-- Begin MATERIAL PROVIDED --

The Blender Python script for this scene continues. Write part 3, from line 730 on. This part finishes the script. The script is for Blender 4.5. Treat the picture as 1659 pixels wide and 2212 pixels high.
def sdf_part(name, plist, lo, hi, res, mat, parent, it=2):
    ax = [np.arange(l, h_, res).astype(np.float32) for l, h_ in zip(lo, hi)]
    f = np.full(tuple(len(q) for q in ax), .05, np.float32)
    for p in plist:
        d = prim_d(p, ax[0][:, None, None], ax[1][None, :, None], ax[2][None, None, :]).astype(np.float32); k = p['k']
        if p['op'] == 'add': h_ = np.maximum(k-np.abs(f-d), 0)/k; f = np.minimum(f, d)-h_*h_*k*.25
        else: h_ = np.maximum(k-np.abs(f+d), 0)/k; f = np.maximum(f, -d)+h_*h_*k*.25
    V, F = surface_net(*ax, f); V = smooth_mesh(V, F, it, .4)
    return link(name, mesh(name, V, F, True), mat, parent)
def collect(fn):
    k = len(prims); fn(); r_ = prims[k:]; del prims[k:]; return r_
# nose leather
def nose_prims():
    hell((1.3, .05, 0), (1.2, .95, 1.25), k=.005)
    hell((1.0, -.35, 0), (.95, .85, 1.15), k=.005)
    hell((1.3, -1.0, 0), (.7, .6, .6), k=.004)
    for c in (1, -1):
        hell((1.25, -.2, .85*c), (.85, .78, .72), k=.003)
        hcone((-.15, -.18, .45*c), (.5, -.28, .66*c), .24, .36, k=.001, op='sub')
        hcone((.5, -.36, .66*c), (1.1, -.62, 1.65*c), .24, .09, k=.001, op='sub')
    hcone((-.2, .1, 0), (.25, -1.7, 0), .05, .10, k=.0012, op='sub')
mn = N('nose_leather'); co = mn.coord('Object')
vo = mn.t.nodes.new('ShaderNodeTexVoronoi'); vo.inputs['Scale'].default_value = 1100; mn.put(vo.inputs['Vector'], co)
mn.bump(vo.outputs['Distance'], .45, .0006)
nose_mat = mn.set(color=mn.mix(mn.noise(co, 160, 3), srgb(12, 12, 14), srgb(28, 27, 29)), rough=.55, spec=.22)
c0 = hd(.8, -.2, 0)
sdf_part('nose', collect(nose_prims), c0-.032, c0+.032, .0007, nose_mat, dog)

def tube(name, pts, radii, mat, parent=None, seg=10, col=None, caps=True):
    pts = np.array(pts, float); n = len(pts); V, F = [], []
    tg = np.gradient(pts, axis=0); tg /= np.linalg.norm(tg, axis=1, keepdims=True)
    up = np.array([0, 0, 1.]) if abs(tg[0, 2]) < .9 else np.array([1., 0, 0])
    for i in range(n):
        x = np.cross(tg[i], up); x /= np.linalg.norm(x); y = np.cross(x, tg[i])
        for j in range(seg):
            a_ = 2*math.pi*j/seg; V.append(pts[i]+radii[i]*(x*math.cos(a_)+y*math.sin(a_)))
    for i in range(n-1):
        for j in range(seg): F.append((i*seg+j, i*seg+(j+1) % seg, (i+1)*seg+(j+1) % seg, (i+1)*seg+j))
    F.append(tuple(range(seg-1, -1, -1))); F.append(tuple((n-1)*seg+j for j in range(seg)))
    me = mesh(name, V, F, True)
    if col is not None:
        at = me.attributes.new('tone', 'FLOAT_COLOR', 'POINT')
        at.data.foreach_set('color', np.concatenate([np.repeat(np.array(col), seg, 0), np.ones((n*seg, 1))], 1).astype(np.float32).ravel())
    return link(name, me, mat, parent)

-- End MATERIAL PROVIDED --

Write the listing out again, exactly as it reads.

The Blender Python script for this scene continues. Write part 3, from line 730 on. This part finishes the script. The script is for Blender 4.5. Treat the picture as 1659 pixels wide and 2212 pixels high.
def sdf_part(name, plist, lo, hi, res, mat, parent, it=2):
    ax = [np.arange(l, h_, res).astype(np.float32) for l, h_ in zip(lo, hi)]
    f = np.full(tuple(len(q) for q in ax), .05, np.float32)
    for p in plist:
        d = prim_d(p, ax[0][:, None, None], ax[1][None, :, None], ax[2][None, None, :]).astype(np.float32); k = p['k']
        if p['op'] == 'add': h_ = np.maximum(k-np.abs(f-d), 0)/k; f = np.minimum(f, d)-h_*h_*k*.25
        else: h_ = np.maximum(k-np.abs(f+d), 0)/k; f = np.maximum(f, -d)+h_*h_*k*.25
    V, F = surface_net(*ax, f); V = smooth_mesh(V, F, it, .4)
    return link(name, mesh(name, V, F, True), mat, parent)
def collect(fn):
    k = len(prims); fn(); r_ = prims[k:]; del prims[k:]; return r_
# nose leather
def nose_prims():
    hell((1.3, .05, 0), (1.2, .95, 1.25), k=.005)
    hell((1.0, -.35, 0), (.95, .85, 1.15), k=.005)
    hell((1.3, -1.0, 0), (.7, .6, .6), k=.004)
    for c in (1, -1):
        hell((1.25, -.2, .85*c), (.85, .78, .72), k=.003)
        hcone((-.15, -.18, .45*c), (.5, -.28, .66*c), .24, .36, k=.001, op='sub')
        hcone((.5, -.36, .66*c), (1.1, -.62, 1.65*c), .24, .09, k=.001, op='sub')
    hcone((-.2, .1, 0), (.25, -1.7, 0), .05, .10, k=.0012, op='sub')
mn = N('nose_leather'); co = mn.coord('Object')
vo = mn.t.nodes.new('ShaderNodeTexVoronoi'); vo.inputs['Scale'].default_value = 1100; mn.put(vo.inputs['Vector'], co)
mn.bump(vo.outputs['Distance'], .45, .0006)
nose_mat = mn.set(color=mn.mix(mn.noise(co, 160, 3), srgb(12, 12, 14), srgb(28, 27, 29)), rough=.55, spec=.22)
c0 = hd(.8, -.2, 0)
sdf_part('nose', collect(nose_prims), c0-.032, c0+.032, .0007, nose_mat, dog)

def tube(name, pts, radii, mat, parent=None, seg=10, col=None, caps=True):
    pts = np.array(pts, float); n = len(pts); V, F = [], []
    tg = np.gradient(pts, axis=0); tg /= np.linalg.norm(tg, axis=1, keepdims=True)
    up = np.array([0, 0, 1.]) if abs(tg[0, 2]) < .9 else np.array([1., 0, 0])
    for i in range(n):
        x = np.cross(tg[i], up); x /= np.linalg.norm(x); y = np.cross(x, tg[i])
        for j in range(seg):
            a_ = 2*math.pi*j/seg; V.append(pts[i]+radii[i]*(x*math.cos(a_)+y*math.sin(a_)))
    for i in range(n-1):
        for j in range(seg): F.append((i*seg+j, i*seg+(j+1) % seg, (i+1)*seg+(j+1) % seg, (i+1)*seg+j))
    F.append(tuple(range(seg-1, -1, -1))); F.append(tuple((n-1)*seg+j for j in range(seg)))
    me = mesh(name, V, F, True)
    if col is not None:
        at = me.attributes.new('tone', 'FLOAT_COLOR', 'POINT')
        at.data.foreach_set('color', np.concatenate([np.repeat(np.array(col), seg, 0), np.ones((n*seg, 1))], 1).astype(np.float32).ravel())
    return link(name, me, mat, parent)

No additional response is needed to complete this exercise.